L'année 1982 était, pour le régime Assad, celle de très sérieux revers. L'armée israélienne a infligé, en juin 1982, à l'armée syrienne le coup le plus sévère qu'elle ait connu depuis l'arrivée au pouvoir du général Hafez el-Assad en 1970. Un an après, pourtant, le régime Assad est devenu un acteur de premier plan sur la scène proche-orientale.

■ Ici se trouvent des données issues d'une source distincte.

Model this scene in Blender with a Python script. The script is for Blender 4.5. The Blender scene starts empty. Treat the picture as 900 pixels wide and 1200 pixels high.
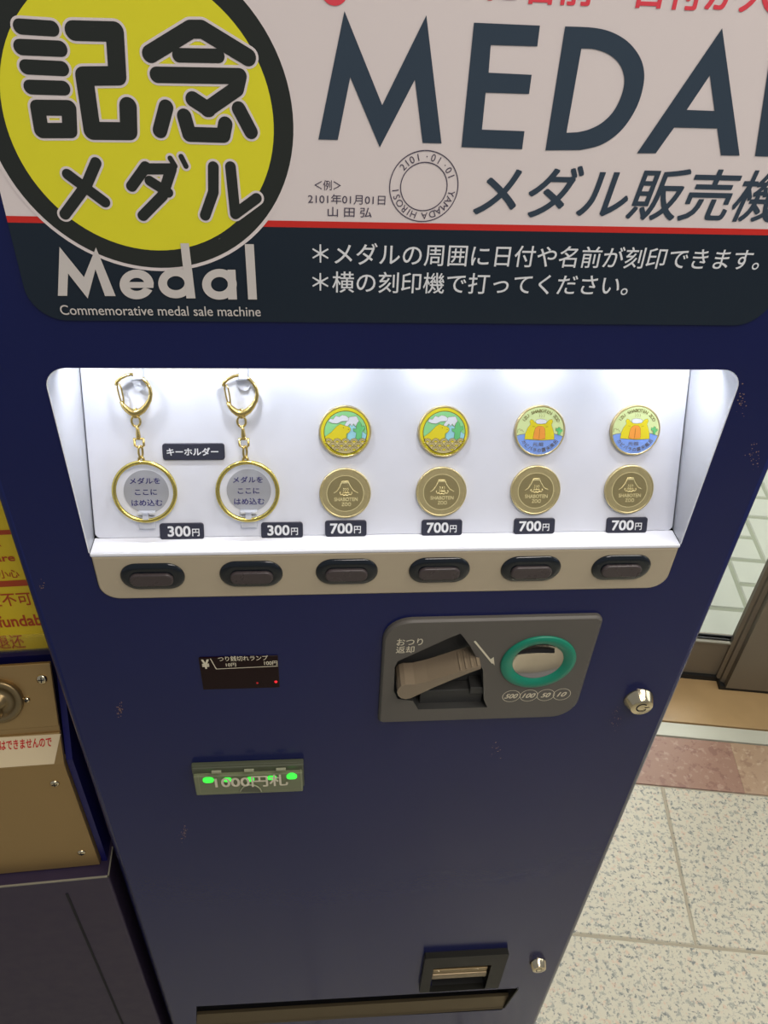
import bpy, bmesh, math, random
from mathutils import Vector, Matrix
from mathutils.geometry import tessellate_polygon
sc = bpy.context.scene
COL = sc.collection
rad = math.radians
random.seed(4)

# ------------------------------------------------------------------ camera
FPX = 940.9
def cam_axes(p, y, r):
    cp, sp, cy, sy, cr, sr = math.cos(p), math.sin(p), math.cos(y), math.sin(y), math.cos(r), math.sin(r)
    f = Vector((sy*cp, cy*cp, -sp)); rt = Vector((cy, -sy, 0)); up = rt.cross(f)
    return cr*rt + sr*up, -sr*rt + cr*up, f
RT, UP, FW = cam_axes(rad(38.785), rad(5.9497), rad(3.0629))
EYE = Vector((0, -0.42, 1.45))
cam = bpy.data.cameras.new('camera'); camo = bpy.data.objects.new('camera', cam); COL.objects.link(camo)
camo.matrix_world = Matrix(((RT.x, UP.x, -FW.x, EYE.x), (RT.y, UP.y, -FW.y, EYE.y), (RT.z, UP.z, -FW.z, EYE.z), (0, 0, 0, 1)))
cam.sensor_fit = 'AUTO'; cam.sensor_width = 36.0; cam.lens = FPX*36.0/1200.0
cam.clip_start = 0.02; cam.clip_end = 60
sc.camera = camo

# ------------------------------------------------------------------ light and exposure
sc.view_settings.view_transform = 'Standard'; sc.view_settings.look = 'None'
sc.view_settings.exposure = 0.0; sc.view_settings.gamma = 1.0; sc.view_settings.use_curve_mapping = False
w = bpy.data.worlds.new('world'); sc.world = w; w.use_nodes = True
bg = w.node_tree.nodes['Background']; bg.inputs[0].default_value = (0.9, 0.93, 1.0, 1); bg.inputs[1].default_value = 0.28
def area(name, loc, target, size, power, col, spread=180, sizey=None):
    l = bpy.data.lights.new(name, 'AREA'); l.energy = power; l.color = col; l.size = size
    if sizey: l.shape = 'RECTANGLE'; l.size_y = sizey
    l.spread = rad(spread)
    o = bpy.data.objects.new(name, l); COL.objects.link(o); o.location = loc
    o.rotation_euler = (Vector(target) - Vector(loc)).to_track_quat('-Z', 'Y').to_euler()
    return o
area('ceiling_lamp_over_sign', (0.35, -1.1, 2.7), (0.1, 0, 1.35), 0.7, 18.5, (1.0, 0.90, 0.84))
area('ceiling_lamp_over_floor', (1.1, -0.3, 2.7), (0.9, -0.1, 0), 0.9, 11, (1.0, 0.95, 0.84), 120)
area('daylight_outside_door', (1.6, 2.6, 2.8), (1.0, 1.2, 0), 2.0, 80, (1.0, 0.98, 0.95))
area('daylight_through_door', (2.4, 0.0, 1.9), (0.45, 0.1, 0.2), 1.2, 9, (0.95, 1.0, 0.98))

# ------------------------------------------------------------------ pixel of the photograph -> point on a plane of the place
def at(u, v, p, n):
    d = (u-450)*RT + (600-v)*UP + FPX*FW
    t = (Vector(p)-EYE).dot(n)/d.dot(n)
    return EYE + t*d
class Frame:
    """a surface: local x right, local z up, local -y out of it"""
    def __init__(s, loc, rot): s.loc = Vector(loc); s.rot = Matrix(rot); s.inv = s.rot.inverted(); s.m = Matrix.Translation(s.loc) @ s.rot.to_4x4()
    def px(s, u, v, y=0.0):
        n = s.rot @ Vector((0, 1, 0)); p = s.loc + s.rot @ Vector((0, y, 0))
        q = s.inv @ (at(u, v, p, n) - s.loc)
        return (q.x, q.z)
    def box(s, u0, v0, u1, v1, y=0.0):
        um, vm = (u0+u1)/2, (v0+v1)/2
        return (s.px(u0, vm, y)[0], s.px(u1, vm, y)[0], s.px(um, v1, y)[1], s.px(um, v0, y)[1])
I3 = Matrix.Identity(3)
FACE = Frame((0, 0, 0), I3)
TILT = rad(23.5); PZ = 1.0770; PY = 0.0137
PANEL = Frame((0.052, PY, PZ), Matrix.Rotation(-TILT, 3, 'X'))
NROT = Matrix.Rotation(rad(3.0), 3, 'Z')
NLOW = Frame((-0.2225, 0.014, 0), NROT)

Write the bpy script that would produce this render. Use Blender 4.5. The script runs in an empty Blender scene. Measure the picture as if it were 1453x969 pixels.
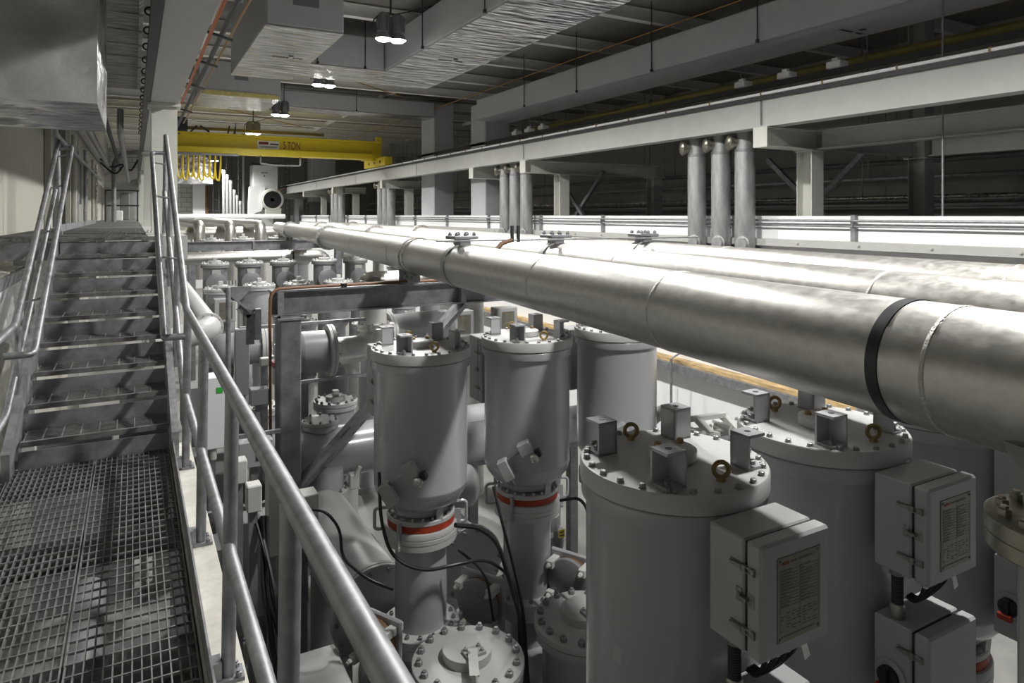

Comment ? Tout d'abord en démontrant sa stabilité. La répression impitoyable du soulèvement de Hama, la difficulté pour les oppositions démocratiques et laïques de faire la jonction avec les courants religieux les plus intransigeants, et la très forte solidarité de la minorité alaouite qui monopolise le pouvoir permettent au régime syrien de se consolider. L'absence d'alternative convainc les Syriens, comme les puissances étrangères, que le général Assad est un interlocuteur inévitable. Ce dernier peut donc consacrer l'année 1983 à renforcer ses atouts, pour poursuivre son objectif fondamental : exercer le leadership politique du Croissant fertile, région qui englobe la Syrie, le Liban, les Palestiniens, l'Iraq, la Jordanie...

La revanche des Alaouites

L'histoire de l'islam, religion pourtant strictement monothéiste, fait apparaître une prodigieuse floraison de théologiens, de mystiques et de sectes. En particulier, la grande famille chiite, attachée à la descendance du Prophète Mohamed et au rôle privilégié de son cousin et gendre Ali, compte nombre d'« enfants perdus ». C'est le cas des Alaouites de Syrie, qu'on appelle aussi Nosayris. Ils apparaissent au ixe siècle, alors que périclite le califat abbasside de Bagdad. Muhammed ib Nusaïr al Namiri, leur fondateur (mort vers 884), attache une importance décisive à la personne du 10e imam Ali al Hadi Abou Al Hassan al Askari, qu'il présente comme une incarnation de l'esprit divin. Cette secte religieuse, par son syncrétisme, empruntant au christianisme et à la gnose notamment, brise les barrières entre l'islam et les autres religions. C'est ainsi que la doctrine alaouite fait place à l'idée de trinité et à la métempsycose, que sont fêtées les fêtes chrétiennes, que le vin est célébré et que certains adeptes portent volontiers des prénoms chrétiens.

Le président Hafez el-Assad qui, avec sa famille, monopolise le pouvoir en Syrie fait partie de la minorité alaouite. Cette communauté, qui appartient à l'islam, a constamment été persécutée. Vivant pauvrement, la minorité alaouite, implantée au nord du Liban (Akkar), dans la région d'Alexandrette mais surtout dans la montagne alaouite (à l'est du port syrien de Lattaquié), a développé l'usage du secret et des étapes initiatiques ; elle légitime la dissimulation ou « camouflage de la foi » par la nécessité de survivre. La communauté alaouite compterait aujourd'hui de 500 000 à 900 000 membres, selon diverses estimations, organisés en 4 grandes confédérations tribales (Khayyatin, Haddadin, Matawira et Kalbiya), très structurées et dirigées par des chefs héréditaires dont l'influence demeure considérable.

L'OLP sous tutelle

Premier atout : le renforcement massif de l'aide militaire soviétique, qui témoigne du dynamisme nouveau de la politique du Kremlin au Proche-Orient depuis l'avènement de Youri Andropov. La Syrie permet donc à l'URSS de revenir en force dans la région. Le déploiement de missiles antiaériens SAM-5 dans deux bases proches de Damas et de Homs, s'ajoutant au remplacement des matériels détruits en 1982 par des armements supérieurs en qualité et en nombre, assure une protection renforcée du pays face à une éventuelle attaque israélienne. La présence de près de 10 000 conseillers soviétiques ou d'Europe de l'Est renforce encore cette protection.